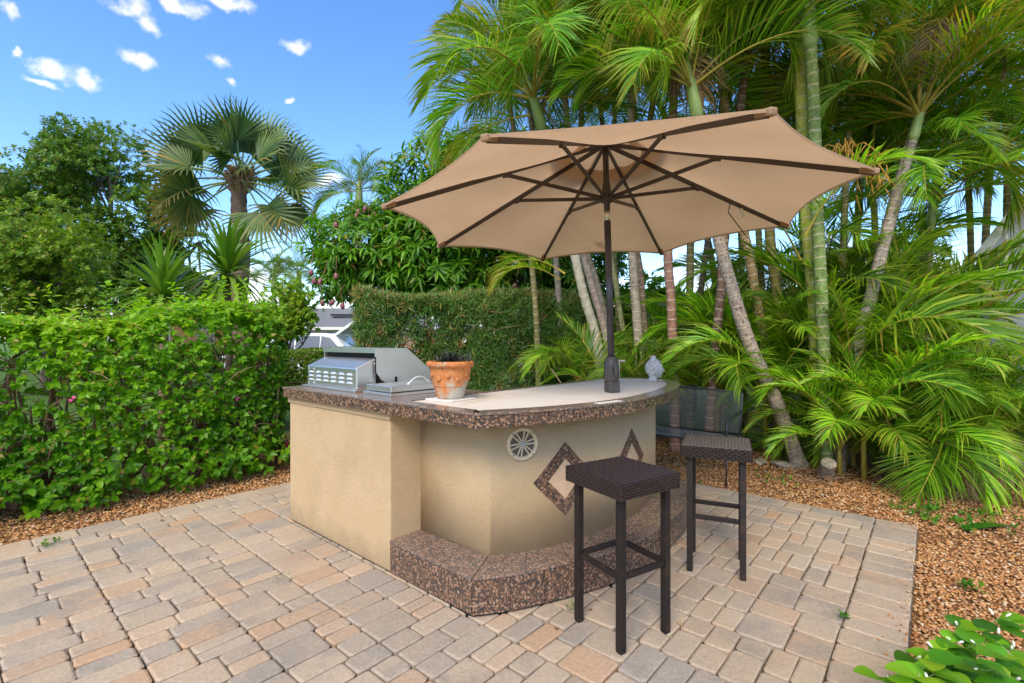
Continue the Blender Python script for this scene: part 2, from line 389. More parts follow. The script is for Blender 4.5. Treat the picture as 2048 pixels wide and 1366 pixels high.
finish(t, pbsdf(t, c, 0.85, 0, bump(t, noise(t, co, 26, 4), 0.4, 0.008), 0.2)); M['terracotta'] = m
M['statue'] = plain('statue_stone', (0.56, 0.54, 0.50), 0.85, vary=0.35, scale=45, bmp=0.6, bscale=120)
M['plastic_cream'] = plain('cream_plastic', (0.62, 0.50, 0.33), 0.45, vary=0.06)
M['cone'] = plain('speaker_cone', (0.13, 0.10, 0.075), 0.7)
M['grey_dome'] = plain('grey_dome', (0.40, 0.38, 0.35), 0.5)
M['iron'] = plain('black_iron', (0.020, 0.023, 0.028), 0.40, 0.0, spec=0.7)
M['iron_mesh'] = plain('iron_mesh_sheen', (0.16, 0.16, 0.15), 0.45)  # lighter than the frame: reflected light painted into the wire colour
M['terracotta_plain'] = plain('terracotta_relief', (0.50, 0.19, 0.065), 0.85, vary=0.25, scale=40)
M['peach'] = plain('peach_stone', (0.60, 0.42, 0.27), 0.5, vary=0.08, scale=25)
M['rock'] = plain('rock', (0.30, 0.26, 0.21), 0.9, vary=0.4, scale=8, bmp=0.8, bscale=30)
M['pvc'] = plain('pvc', (0.72, 0.60, 0.45), 0.5)
M['cane'] = plain('cane', (0.55, 0.34, 0.15), 0.6)
M['white'] = plain('white_paint', (0.78, 0.78, 0.77), 0.5, vary=0.04)
M['house_wall'] = plain('house_wall', (0.60, 0.57, 0.47), 0.9, vary=0.06)
M['orange_wall'] = plain('orange_wall', (0.62, 0.29, 0.12), 0.9, vary=0.1, scale=2)
m, t = newmat('shingles'); co = objco(t)
br = nd(t, 'ShaderNodeTexBrick', {'Vector': nd(t, 'ShaderNodeMapping', {'Vector': co}).outputs[0], 'Color1': (0.13, 0.14, 0.155, 1), 'Color2': (0.20, 0.21, 0.225, 1), 'Mortar': (0.09, 0.095, 0.105, 1), 'Scale': 3.0, 'Mortar Size': 0.02}).outputs[0]
c = mixc(t, 0.5, br, ramp(t, noise(t, co, 9, 5, 0.7), [(0.3, (0.10, 0.105, 0.115)), (0.7, (0.27, 0.28, 0.30))]))
finish(t, pbsdf(t, c, 0.9)); M['shingles'] = m
M['brown_roof'] = plain('brown_roof', (0.20, 0.15, 0.10), 0.9, vary=0.3, scale=4)
M['glass'] = plain('dark_glass', (0.025, 0.035, 0.035), 0.08, 0.0, spec=0.9)
M['car_glass'] = plain('car_glass', (0.07, 0.085, 0.095), 0.1, spec=0.9)
M['car_paint'] = plain('white_car_paint', (0.82, 0.83, 0.84), 0.25, vary=0.02, spec=0.6)
M['tail'] = plain('red_lens', (0.55, 0.03, 0.02), 0.2, spec=0.7)
M['shed'] = plain('grey_siding', (0.36, 0.38, 0.41), 0.7, vary=0.08, scale=3)
M['shed_trim'] = plain('pale_trim', (0.66, 0.62, 0.54), 0.7)
M['cover'] = plain('lavender_cover', (0.24, 0.235, 0.31), 0.6, vary=0.2, scale=5)
m, t = newmat('brick_path'); geo = nd(t, 'ShaderNodeNewGeometry').outputs['Position']
br = nd(t, 'ShaderNodeTexBrick', {'Vector': geo, 'Color1': (0.42, 0.22, 0.15, 1), 'Color2': (0.52, 0.31, 0.22, 1), 'Mortar': (0.22, 0.14, 0.10, 1), 'Scale': 6.0}).outputs[0]
finish(t, pbsdf(t, mixc(t, 0.4, br, ramp(t, noise(t, geo, 8, 5), [(0.3, (0.25, 0.14, 0.09)), (0.7, (0.58, 0.40, 0.30))])), 0.9)); M['brick_path'] = m
M['green_post'] = plain('green_post', (0.02, 0.09, 0.04), 0.4)
# bark
m, t = newmat('bark'); co = objco(t); oi = nd(t, 'ShaderNodeObjectInfo')
n_ = noise(t, nd(t, 'ShaderNodeMapping', {'Vector': co, 'Scale': (1, 1, 0.35)}).outputs[0], 22, 6, 0.7)
c = mixc(t, 1.0, ramp(t, n_, [(0.3, (0.35, 0.35, 0.35)), (0.55, (0.9, 0.9, 0.9)), (0.75, (1.3, 1.3, 1.3))]), oi.outputs['Color'], 'MULTIPLY')
finish(t, pbsdf(t, c, 0.9, 0, bump(t, n_, 0.7, 0.02), 0.2)); M['bark'] = m
# ringed palm stem: leaf scars every 13 cm
m, t = newmat('palm_stem'); co = objco(t); oi = nd(t, 'ShaderNodeObjectInfo'); al = attr(t, 'along')
wig = math_n(t, 'ADD', al, math_n(t, 'MULTIPLY', noise(t, co, 12, 3), 0.05))
fr = math_n(t, 'FRACT', math_n(t, 'DIVIDE', wig, 0.13))
ring = ramp(t, fr, [(0.0, 1.0), (0.07, 0.9), (0.13, 0.0), (0.93, 0.0), (1.0, 1.0)])
n_ = noise(t, nd(t, 'ShaderNodeMapping', {'Vector': co, 'Scale': (1, 1, 0.5)}).outputs[0], 16, 6, 0.7)
c = mixc(t, 1.0, ramp(t, n_, [(0.25, (0.45, 0.42, 0.38)), (0.5, (0.95, 0.95, 0.95)), (0.75, (1.25, 1.25, 1.25))]), oi.outputs['Color'], 'MULTIPLY')
lich = ramp(t, noise(t, co, 26, 5, 0.7), [(0.56, 0.0), (0.66, 0.85)])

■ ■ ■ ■

Aim » Pictures in the data above should not be copied; transcribe everything else exactly.

Exercise response »
Continue the Blender Python script for this scene: part 2, from line 389. More parts follow. The script is for Blender 4.5. Treat the picture as 2048 pixels wide and 1366 pixels high.
finish(t, pbsdf(t, c, 0.85, 0, bump(t, noise(t, co, 26, 4), 0.4, 0.008), 0.2)); M['terracotta'] = m
M['statue'] = plain('statue_stone', (0.56, 0.54, 0.50), 0.85, vary=0.35, scale=45, bmp=0.6, bscale=120)
M['plastic_cream'] = plain('cream_plastic', (0.62, 0.50, 0.33), 0.45, vary=0.06)
M['cone'] = plain('speaker_cone', (0.13, 0.10, 0.075), 0.7)
M['grey_dome'] = plain('grey_dome', (0.40, 0.38, 0.35), 0.5)
M['iron'] = plain('black_iron', (0.020, 0.023, 0.028), 0.40, 0.0, spec=0.7)
M['iron_mesh'] = plain('iron_mesh_sheen', (0.16, 0.16, 0.15), 0.45)  # lighter than the frame: reflected light painted into the wire colour
M['terracotta_plain'] = plain('terracotta_relief', (0.50, 0.19, 0.065), 0.85, vary=0.25, scale=40)
M['peach'] = plain('peach_stone', (0.60, 0.42, 0.27), 0.5, vary=0.08, scale=25)
M['rock'] = plain('rock', (0.30, 0.26, 0.21), 0.9, vary=0.4, scale=8, bmp=0.8, bscale=30)
M['pvc'] = plain('pvc', (0.72, 0.60, 0.45), 0.5)
M['cane'] = plain('cane', (0.55, 0.34, 0.15), 0.6)
M['white'] = plain('white_paint', (0.78, 0.78, 0.77), 0.5, vary=0.04)
M['house_wall'] = plain('house_wall', (0.60, 0.57, 0.47), 0.9, vary=0.06)
M['orange_wall'] = plain('orange_wall', (0.62, 0.29, 0.12), 0.9, vary=0.1, scale=2)
m, t = newmat('shingles'); co = objco(t)
br = nd(t, 'ShaderNodeTexBrick', {'Vector': nd(t, 'ShaderNodeMapping', {'Vector': co}).outputs[0], 'Color1': (0.13, 0.14, 0.155, 1), 'Color2': (0.20, 0.21, 0.225, 1), 'Mortar': (0.09, 0.095, 0.105, 1), 'Scale': 3.0, 'Mortar Size': 0.02}).outputs[0]
c = mixc(t, 0.5, br, ramp(t, noise(t, co, 9, 5, 0.7), [(0.3, (0.10, 0.105, 0.115)), (0.7, (0.27, 0.28, 0.30))]))
finish(t, pbsdf(t, c, 0.9)); M['shingles'] = m
M['brown_roof'] = plain('brown_roof', (0.20, 0.15, 0.10), 0.9, vary=0.3, scale=4)
M['glass'] = plain('dark_glass', (0.025, 0.035, 0.035), 0.08, 0.0, spec=0.9)
M['car_glass'] = plain('car_glass', (0.07, 0.085, 0.095), 0.1, spec=0.9)
M['car_paint'] = plain('white_car_paint', (0.82, 0.83, 0.84), 0.25, vary=0.02, spec=0.6)
M['tail'] = plain('red_lens', (0.55, 0.03, 0.02), 0.2, spec=0.7)
M['shed'] = plain('grey_siding', (0.36, 0.38, 0.41), 0.7, vary=0.08, scale=3)
M['shed_trim'] = plain('pale_trim', (0.66, 0.62, 0.54), 0.7)
M['cover'] = plain('lavender_cover', (0.24, 0.235, 0.31), 0.6, vary=0.2, scale=5)
m, t = newmat('brick_path'); geo = nd(t, 'ShaderNodeNewGeometry').outputs['Position']
br = nd(t, 'ShaderNodeTexBrick', {'Vector': geo, 'Color1': (0.42, 0.22, 0.15, 1), 'Color2': (0.52, 0.31, 0.22, 1), 'Mortar': (0.22, 0.14, 0.10, 1), 'Scale': 6.0}).outputs[0]
finish(t, pbsdf(t, mixc(t, 0.4, br, ramp(t, noise(t, geo, 8, 5), [(0.3, (0.25, 0.14, 0.09)), (0.7, (0.58, 0.40, 0.30))])), 0.9)); M['brick_path'] = m
M['green_post'] = plain('green_post', (0.02, 0.09, 0.04), 0.4)
# bark
m, t = newmat('bark'); co = objco(t); oi = nd(t, 'ShaderNodeObjectInfo')
n_ = noise(t, nd(t, 'ShaderNodeMapping', {'Vector': co, 'Scale': (1, 1, 0.35)}).outputs[0], 22, 6, 0.7)
c = mixc(t, 1.0, ramp(t, n_, [(0.3, (0.35, 0.35, 0.35)), (0.55, (0.9, 0.9, 0.9)), (0.75, (1.3, 1.3, 1.3))]), oi.outputs['Color'], 'MULTIPLY')
finish(t, pbsdf(t, c, 0.9, 0, bump(t, n_, 0.7, 0.02), 0.2)); M['bark'] = m
# ringed palm stem: leaf scars every 13 cm
m, t = newmat('palm_stem'); co = objco(t); oi = nd(t, 'ShaderNodeObjectInfo'); al = attr(t, 'along')
wig = math_n(t, 'ADD', al, math_n(t, 'MULTIPLY', noise(t, co, 12, 3), 0.05))
fr = math_n(t, 'FRACT', math_n(t, 'DIVIDE', wig, 0.13))
ring = ramp(t, fr, [(0.0, 1.0), (0.07, 0.9), (0.13, 0.0), (0.93, 0.0), (1.0, 1.0)])
n_ = noise(t, nd(t, 'ShaderNodeMapping', {'Vector': co, 'Scale': (1, 1, 0.5)}).outputs[0], 16, 6, 0.7)
c = mixc(t, 1.0, ramp(t, n_, [(0.25, (0.45, 0.42, 0.38)), (0.5, (0.95, 0.95, 0.95)), (0.75, (1.25, 1.25, 1.25))]), oi.outputs['Color'], 'MULTIPLY')
lich = ramp(t, noise(t, co, 26, 5, 0.7), [(0.56, 0.0), (0.66, 0.85)])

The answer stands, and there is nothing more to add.